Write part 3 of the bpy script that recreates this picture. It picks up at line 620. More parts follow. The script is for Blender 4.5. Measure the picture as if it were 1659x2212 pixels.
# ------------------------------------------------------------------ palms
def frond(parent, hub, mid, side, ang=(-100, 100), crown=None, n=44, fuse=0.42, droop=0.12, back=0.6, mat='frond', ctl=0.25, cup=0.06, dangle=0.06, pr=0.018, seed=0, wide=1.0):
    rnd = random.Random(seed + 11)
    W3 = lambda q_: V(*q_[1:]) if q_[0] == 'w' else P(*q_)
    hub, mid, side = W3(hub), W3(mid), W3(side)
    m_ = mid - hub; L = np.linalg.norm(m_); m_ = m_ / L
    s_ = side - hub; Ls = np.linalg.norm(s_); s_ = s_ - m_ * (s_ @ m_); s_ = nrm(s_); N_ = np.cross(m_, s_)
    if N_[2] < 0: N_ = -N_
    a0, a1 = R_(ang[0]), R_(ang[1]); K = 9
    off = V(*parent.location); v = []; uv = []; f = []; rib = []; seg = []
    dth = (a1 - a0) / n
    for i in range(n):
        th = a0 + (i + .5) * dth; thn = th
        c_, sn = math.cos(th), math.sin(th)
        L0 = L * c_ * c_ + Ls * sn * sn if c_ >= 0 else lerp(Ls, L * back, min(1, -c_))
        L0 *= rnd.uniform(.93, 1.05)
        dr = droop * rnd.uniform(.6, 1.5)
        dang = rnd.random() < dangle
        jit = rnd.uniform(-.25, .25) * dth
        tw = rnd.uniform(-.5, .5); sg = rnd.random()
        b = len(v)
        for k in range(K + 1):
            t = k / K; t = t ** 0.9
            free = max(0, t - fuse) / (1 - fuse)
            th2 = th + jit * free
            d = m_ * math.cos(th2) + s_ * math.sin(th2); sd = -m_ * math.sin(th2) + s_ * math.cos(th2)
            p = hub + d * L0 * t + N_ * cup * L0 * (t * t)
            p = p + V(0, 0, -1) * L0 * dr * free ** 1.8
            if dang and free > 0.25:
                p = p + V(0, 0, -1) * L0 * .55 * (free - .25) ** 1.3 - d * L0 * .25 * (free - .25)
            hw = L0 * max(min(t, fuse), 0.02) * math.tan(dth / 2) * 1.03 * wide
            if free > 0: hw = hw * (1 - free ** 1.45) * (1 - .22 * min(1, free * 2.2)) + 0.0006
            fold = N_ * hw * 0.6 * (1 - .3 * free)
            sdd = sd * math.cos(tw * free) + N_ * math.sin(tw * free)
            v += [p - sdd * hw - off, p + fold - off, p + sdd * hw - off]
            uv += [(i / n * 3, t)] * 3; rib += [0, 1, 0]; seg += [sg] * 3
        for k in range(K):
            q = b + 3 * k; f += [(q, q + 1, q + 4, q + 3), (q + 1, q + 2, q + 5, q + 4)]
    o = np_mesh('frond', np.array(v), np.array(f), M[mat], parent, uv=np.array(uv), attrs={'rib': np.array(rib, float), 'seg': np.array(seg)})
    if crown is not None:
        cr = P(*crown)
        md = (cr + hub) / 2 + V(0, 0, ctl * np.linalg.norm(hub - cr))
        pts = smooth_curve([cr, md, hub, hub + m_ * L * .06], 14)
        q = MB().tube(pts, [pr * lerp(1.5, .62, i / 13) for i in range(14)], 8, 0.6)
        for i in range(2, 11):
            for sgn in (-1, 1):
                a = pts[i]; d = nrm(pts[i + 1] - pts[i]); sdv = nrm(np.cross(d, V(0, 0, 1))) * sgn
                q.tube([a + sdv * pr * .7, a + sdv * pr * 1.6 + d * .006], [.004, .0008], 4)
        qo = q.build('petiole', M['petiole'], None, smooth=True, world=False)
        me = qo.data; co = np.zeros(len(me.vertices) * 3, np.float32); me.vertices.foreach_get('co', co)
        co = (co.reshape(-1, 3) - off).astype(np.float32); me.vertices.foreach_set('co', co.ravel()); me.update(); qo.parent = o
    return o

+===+

__To do__: Could you quote the material above in full, exactly as it stands?

__Result of this task__:
Write part 3 of the bpy script that recreates this picture. It picks up at line 620. More parts follow. The script is for Blender 4.5. Measure the picture as if it were 1659x2212 pixels.
# ------------------------------------------------------------------ palms
def frond(parent, hub, mid, side, ang=(-100, 100), crown=None, n=44, fuse=0.42, droop=0.12, back=0.6, mat='frond', ctl=0.25, cup=0.06, dangle=0.06, pr=0.018, seed=0, wide=1.0):
    rnd = random.Random(seed + 11)
    W3 = lambda q_: V(*q_[1:]) if q_[0] == 'w' else P(*q_)
    hub, mid, side = W3(hub), W3(mid), W3(side)
    m_ = mid - hub; L = np.linalg.norm(m_); m_ = m_ / L
    s_ = side - hub; Ls = np.linalg.norm(s_); s_ = s_ - m_ * (s_ @ m_); s_ = nrm(s_); N_ = np.cross(m_, s_)
    if N_[2] < 0: N_ = -N_
    a0, a1 = R_(ang[0]), R_(ang[1]); K = 9
    off = V(*parent.location); v = []; uv = []; f = []; rib = []; seg = []
    dth = (a1 - a0) / n
    for i in range(n):
        th = a0 + (i + .5) * dth; thn = th
        c_, sn = math.cos(th), math.sin(th)
        L0 = L * c_ * c_ + Ls * sn * sn if c_ >= 0 else lerp(Ls, L * back, min(1, -c_))
        L0 *= rnd.uniform(.93, 1.05)
        dr = droop * rnd.uniform(.6, 1.5)
        dang = rnd.random() < dangle
        jit = rnd.uniform(-.25, .25) * dth
        tw = rnd.uniform(-.5, .5); sg = rnd.random()
        b = len(v)
        for k in range(K + 1):
            t = k / K; t = t ** 0.9
            free = max(0, t - fuse) / (1 - fuse)
            th2 = th + jit * free
            d = m_ * math.cos(th2) + s_ * math.sin(th2); sd = -m_ * math.sin(th2) + s_ * math.cos(th2)
            p = hub + d * L0 * t + N_ * cup * L0 * (t * t)
            p = p + V(0, 0, -1) * L0 * dr * free ** 1.8
            if dang and free > 0.25:
                p = p + V(0, 0, -1) * L0 * .55 * (free - .25) ** 1.3 - d * L0 * .25 * (free - .25)
            hw = L0 * max(min(t, fuse), 0.02) * math.tan(dth / 2) * 1.03 * wide
            if free > 0: hw = hw * (1 - free ** 1.45) * (1 - .22 * min(1, free * 2.2)) + 0.0006
            fold = N_ * hw * 0.6 * (1 - .3 * free)
            sdd = sd * math.cos(tw * free) + N_ * math.sin(tw * free)
            v += [p - sdd * hw - off, p + fold - off, p + sdd * hw - off]
            uv += [(i / n * 3, t)] * 3; rib += [0, 1, 0]; seg += [sg] * 3
        for k in range(K):
            q = b + 3 * k; f += [(q, q + 1, q + 4, q + 3), (q + 1, q + 2, q + 5, q + 4)]
    o = np_mesh('frond', np.array(v), np.array(f), M[mat], parent, uv=np.array(uv), attrs={'rib': np.array(rib, float), 'seg': np.array(seg)})
    if crown is not None:
        cr = P(*crown)
        md = (cr + hub) / 2 + V(0, 0, ctl * np.linalg.norm(hub - cr))
        pts = smooth_curve([cr, md, hub, hub + m_ * L * .06], 14)
        q = MB().tube(pts, [pr * lerp(1.5, .62, i / 13) for i in range(14)], 8, 0.6)
        for i in range(2, 11):
            for sgn in (-1, 1):
                a = pts[i]; d = nrm(pts[i + 1] - pts[i]); sdv = nrm(np.cross(d, V(0, 0, 1))) * sgn
                q.tube([a + sdv * pr * .7, a + sdv * pr * 1.6 + d * .006], [.004, .0008], 4)
        qo = q.build('petiole', M['petiole'], None, smooth=True, world=False)
        me = qo.data; co = np.zeros(len(me.vertices) * 3, np.float32); me.vertices.foreach_get('co', co)
        co = (co.reshape(-1, 3) - off).astype(np.float32); me.vertices.foreach_set('co', co.ravel()); me.update(); qo.parent = o
    return o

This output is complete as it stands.